I here offer a number of possible responses to this question. First, it appears that Trump and others have successfully joined a share of white Americans’ awareness of the uneven impacts of globalization and ongoing demographic change with claims that those shifts represent a zero-sum game with “others” different from them, stealing their rightful social roles and employment. However, while our society’s demographics are doubtless changing, there is no evidence either that immigrants are “taking” positions from whites or that they are more inclined to anti-social behavior than whites. What seems clear, instead, is that this shift and the angst concerning it are being exploited politically to mobilize whites around fear of others, identifiably different from themselves, for political gain. In short, this is in considerable measure a perversion of the rightful role of democratic leadership in society. This effort is hardly new. Southern political office-holders practiced it throughout the Jim Crow era, and following the Civil Rights movement, the GOP has employed it since at least Richard Nixon’s infamous southern strategy and perhaps most emblematically with Ronald Reagan’s false welfare queens” narrative.”

Second, this phenomenon of white “othering” is doubtless the consequence of the strong residential segregation of the American population by class and race. It is always easier to exploit fear and anger of the unknown or different, because less difficult to ascribe characteristics, factual or not, to those with whom one does not routinely interact. Trump speaks expansively and ascribes stereotypically ugly and demeaning characteristics to entire populations in his efforts to mobilize the biases of voters who, in truth, often know very little of the populations they are being asked to demonize. Ultimately, their response to Trump’s call can only be described as ugly and uninformed.

Third, one must acknowledge the long history of racism and discrimination in this nation toward African-Americans, immigrants of all stripes and Native Americans. Of these population groups, only African-Americans suffered slavery, but white Americans have treated each of these groups historically with opprobrium, condescension, cruelty and impunity, and many continue to do so. One hopes that today’s unease among whites does not represent an open embrace of the systematic oppression previously practiced against these populations, either informally in terms of widely accepted norms and mores, or more formally, as Trump has advocated, via legal discrimination.

Fourth, I am not sure what “privilege” even displaced whites believe they are losing that could occasion and justify the semi-fascist, to use author and journalist Peter Steinfels’ memorable descriptor, they are welcoming in Donald Trump.[5] Are these supporters railing against globalization? If so, scapegoating minority populations and supporting a demagogue will do nothing to address its consequences. More, it is sure to sow continued social enmity, inequality and injustice that will only foster additional popular unease and more violence in the future.

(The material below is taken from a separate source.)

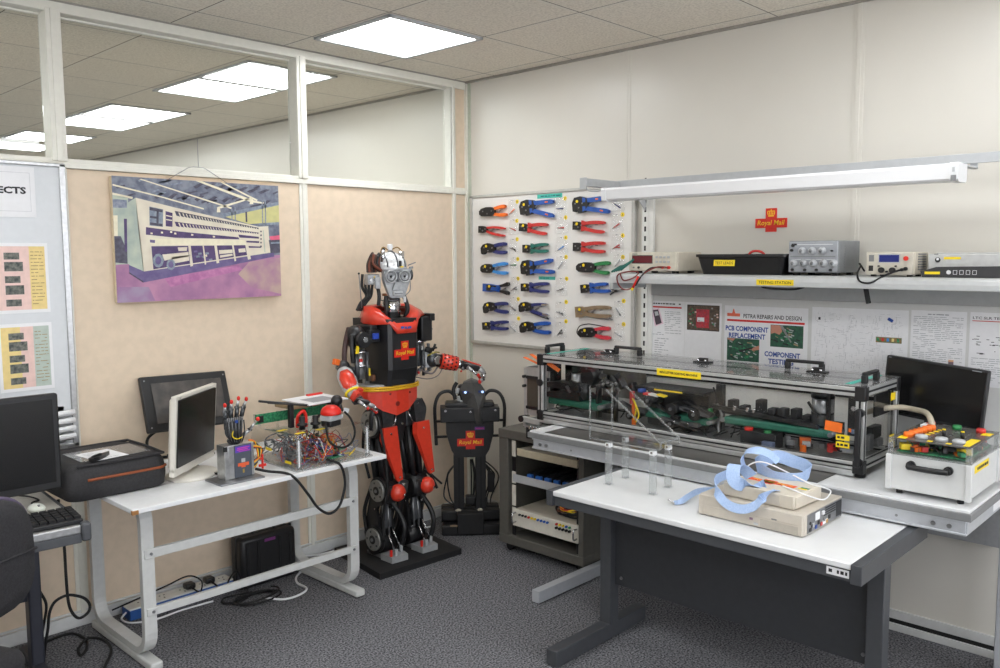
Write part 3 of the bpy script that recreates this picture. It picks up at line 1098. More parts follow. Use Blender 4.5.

Overall, Trump has behaved as demagogues have always behaved and it appears more than appropriate to be concerned that his appeals to racism and xenophobia have been so readily accepted by so many. The question is, can other American leaders¾Republican and Democratic alike¾ help to redefine the social conditions that have permitted Trump’s rise? The answer is unclear that they can or will do so as I write, for a complex array of ideological and political reasons, especially among leaders of the GOP. One must hope that ways and means can be found to acculturate all citizens to support all portions of the American citizenry exercising voice in the nation’s political processes, irrespective of their race, creed or national origins. One must hope, too, that both parties can work to find common ground to address the economic consequences of globalization for those left behind by those processes. Either leaders from those parties must take such steps, or citizens must demand them or some combination of these processes must occur to prevent the rise of another Trump figure and/or his election.

Those supporting Trump surely have been unnerved by economic and social change and perceive themselves to be suffering as a result, even if many cannot articulate why precisely that might be so. Friends of freedom and democracy should be quick to recognize these self-perceptions and to find outlets for those who express them in lieu of the demagoguery now beckoning them. The United States is now and will remain a heterogeneous nation. The question this election represents is whether we shall acknowledge that fact and move forward in peace, or continue to engage in polarized hate mongering in ways that threaten the very fabric on which our individual and collective freedom depend. As Steinfels has remarked, this nation is “at a moral crossroads.” [6]

Notes

[1] Nate Cohn and Toni Monkovic, “Is Donald Trump Winning? Among Whites and Men for Sure,” New York Times, July 14, 2016, http://www.nytimes.com/2016/07/14/upshot/is-donald-trump-winning-among-whites-and-men-for-sure.html?em_pos=small&emc=edit_up_20160714&nl=upshot&nl_art=0&nlid=40087534&ref=headline&te=1&_r=0 Accessed July 14, 2016.

[2] Nicholas Confessore, “For Whites Sensing Decline, Donald Trump Unleashed Words of Resistance,” New York Times, July 13, 2016, http://www.nytimes.com/2016/07/14/us/politics/donald-trump-white-identity.html?login=email&emc=edit_th_20160714&nl=todaysheadlines&nlid=4008753 Accessed July 13, 2016.

[3] Nicholas Confessore, “For Whites Sensing Decline, Donald Trump Unleashes Words of Resistance,” New York Times, July 13, 2016, http://www.nytimes.com/2016/07/14/us/politics/donald-trump-white-identity.html?login=email&emc=edit_th_20160714&nl=todaysheadlines&nlid=4008753 Accessed July 13, 2016.

[4] Nicholas Confessore, “For Whites Sensing Decline, Donald Trump Unleashes Words of Resistance,” New York Times, July 13, 2016, http://www.nytimes.com/2016/07/14/us/politics/donald-trump-white-identity.html?login=email&emc=edit_th_20160714&nl=todaysheadlines&nlid=4008753 Accessed July 13, 2016.

[5] Peter Steinfels, “The Semi-Fascist Candidate,” Commonweal, 143 (11), May 15, 2016, 10-12.

[6] Peter Steinfels, “The Semi-Fascist Candidate,” Commonweal, 143 (11), May 15, 2016, 10.